Indirect tax collections in April-July 2012 are less than 25 per cent of the Budget estimate of Rs 5.05 lakh crore for entire 2012-13, which represents an increase of about 27 per cent over last year’s collections.
Collections under this head were pulled mainly by customs duty, even as service tax made the exchequer richer. Excise duty rose but not to the extent targeted by the Budget.
Service tax collections increased by almost 40 per cent to Rs 30,917 crore in April-July 2012 this year, while excise duty mop-up went up by 18.4 per cent to Rs 42,934 crore. The Budget has pegged excise duty to be up by close to 29 per cent and service tax collections to be higher by close to 30 per cent in 2012-13 year-on-year.
Both service tax and excise duty were raised two percentage points to 12 per cent in the Budget for 2012-13.
Customs duty collections were up merely 0.8 per cent at Rs 51,173 crore as imports contracted 6.47 per cent during the period. Contraction in imports signified fall in industrial growth. Industrial production fell 0.1 per cent in the first quarter of this fiscal.

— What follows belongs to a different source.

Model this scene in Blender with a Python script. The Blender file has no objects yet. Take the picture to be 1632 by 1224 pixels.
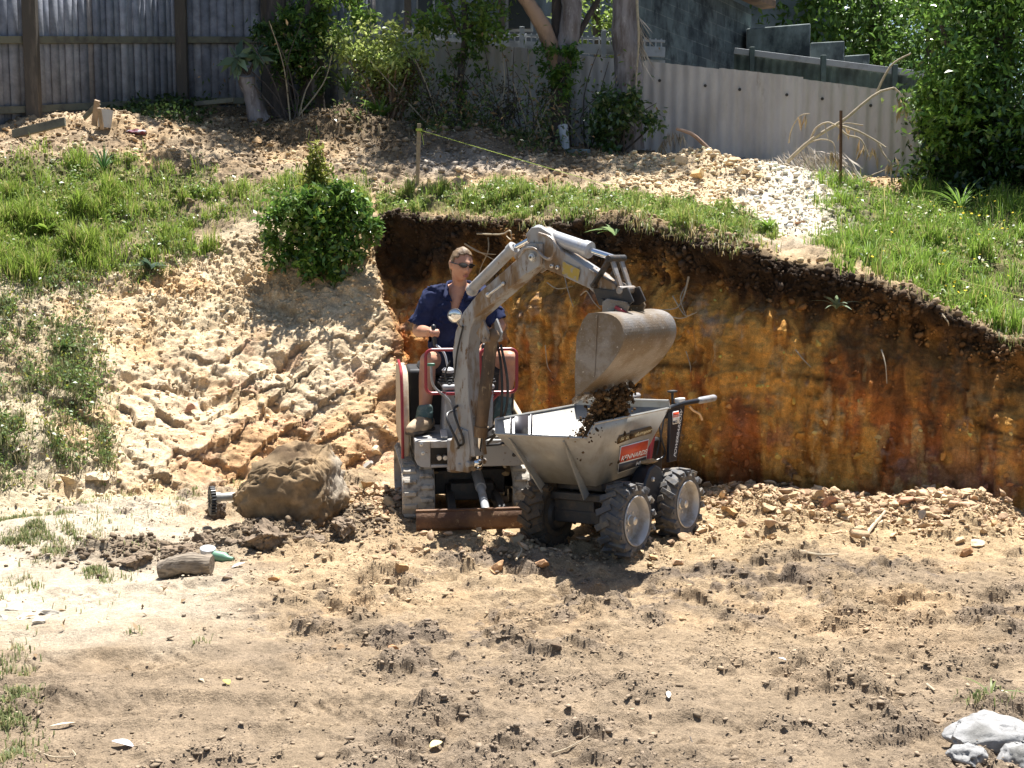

Direct tax collections, net of refunds, increased 34 per cent to Rs 1.05 lakh crore in April-July 2012 against Rs 78,679 crore in the same period last year. This was mainly on account of much lower refunds than the year ago period. However, on gross basis the collections merely rose by 4.68 per cent to Rs 1.39 lakh crore.
During April-July period, direct tax collections, exclusive of refunds, are about 18 per cent of this year’s Budget estimate of Rs 5.7 lakh crore.
The target represents an increase of about 25 per cent over the last year’s actual collections.